I have not yet said what you did yourself, but only what you allowed to be done. Nor does it make much difference, especially in a consul whether he himself harnesses the republic with pernicious laws mid infamous harangues, or allows others to harass it. Can there be any excuse for a consul, I will not say being disaffected to the state, but sitting with his hands before him dawdling and sleeping amid the greatest commotions of the republic? For nearly a hundred years had we possessed the Aelian and Fufian law; for four hundred years had we enjoyed the censor's power of deciding on, and animadverting on, the conduct of citizens; laws which I will not say no wicked man has ever dared to uproot, but which no one has ever been able to uproot, a power which no one, not if he were ever so profligate has ever attempted to diminish so as to prevent a formal judgment from being passed every fifth year on our morals.

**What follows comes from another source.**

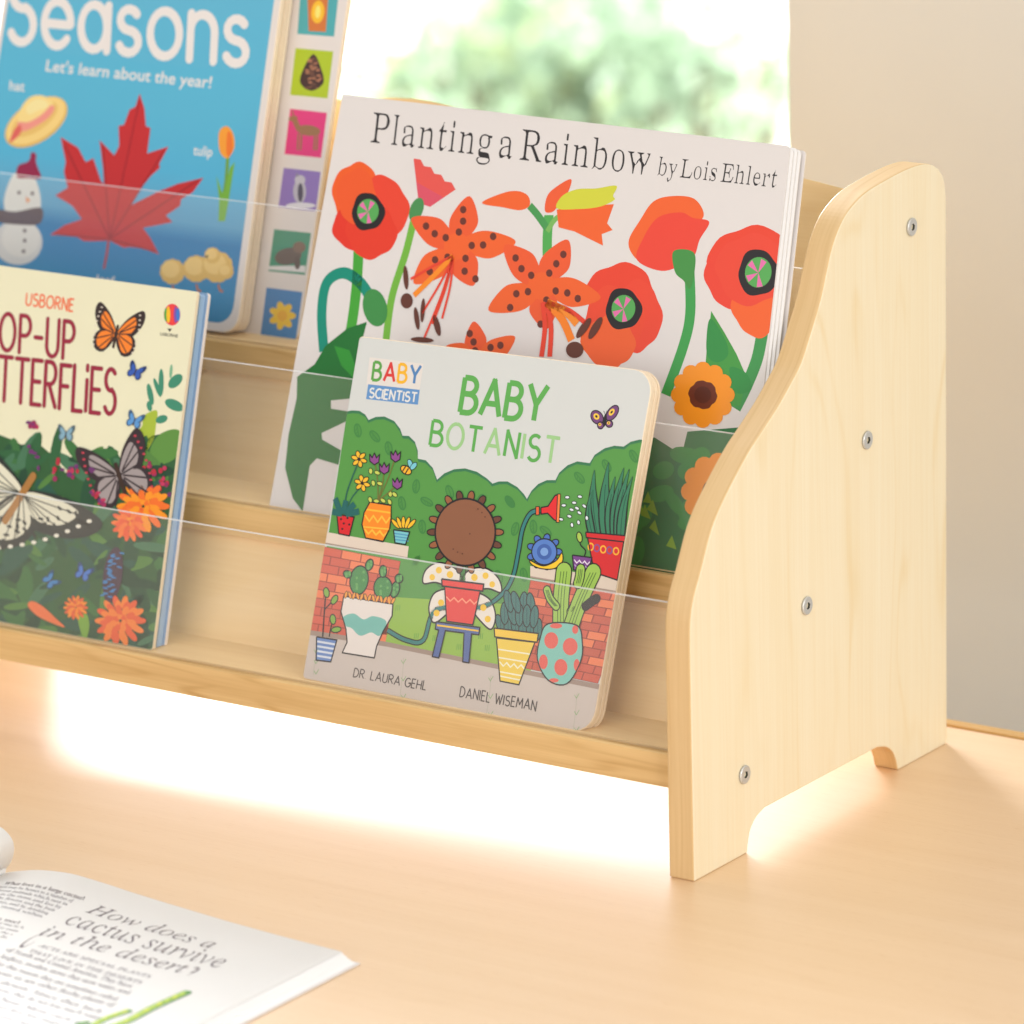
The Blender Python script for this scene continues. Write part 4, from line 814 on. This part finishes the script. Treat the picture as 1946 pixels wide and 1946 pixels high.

[11] These things now, O worst of men, are entombed in the bosom of your consulship. Proceed on to the days which followed their funeral obsequies. In front of the tribunal of Aurelius, while you were not only shutting your eyes to the measure, which of itself would have been wicked enough, but while you were looking on with a more delighted countenance than usual, a levy of slaves was had by that man who never considered anything too infamous for him either to say or to do. Arms (O you betrayer of all temples) were placed in the temples of Castor by that robber, while you were looking on, to whom that temple, while you were consul, was a citadel for profligate citizens,—a receptacle for the veteran soldiers of Catiline,—a castle for forensic robbery, and the sepulchre of all law and of all religion. Not only my house, but the whole Palatine Hill, was crowded by the senate, by Roman knights, by the entire city, by the whole of Italy, while you not only never once came near that Cicero (for I omit all mention of domestic circumstances, which perhaps you would deny, and speak only of those facts which were done openly and are notorious)—you never, I say, came near that Cicero to whom all the comitia in which you were elected consul had given the first tablet of the prerogative tribe, but who in the senate was the third person whose opinion you asked; but more, you were present, yes, and you presided in the most cruel manner, over all the counsels which were entertained for the purpose of crushing me.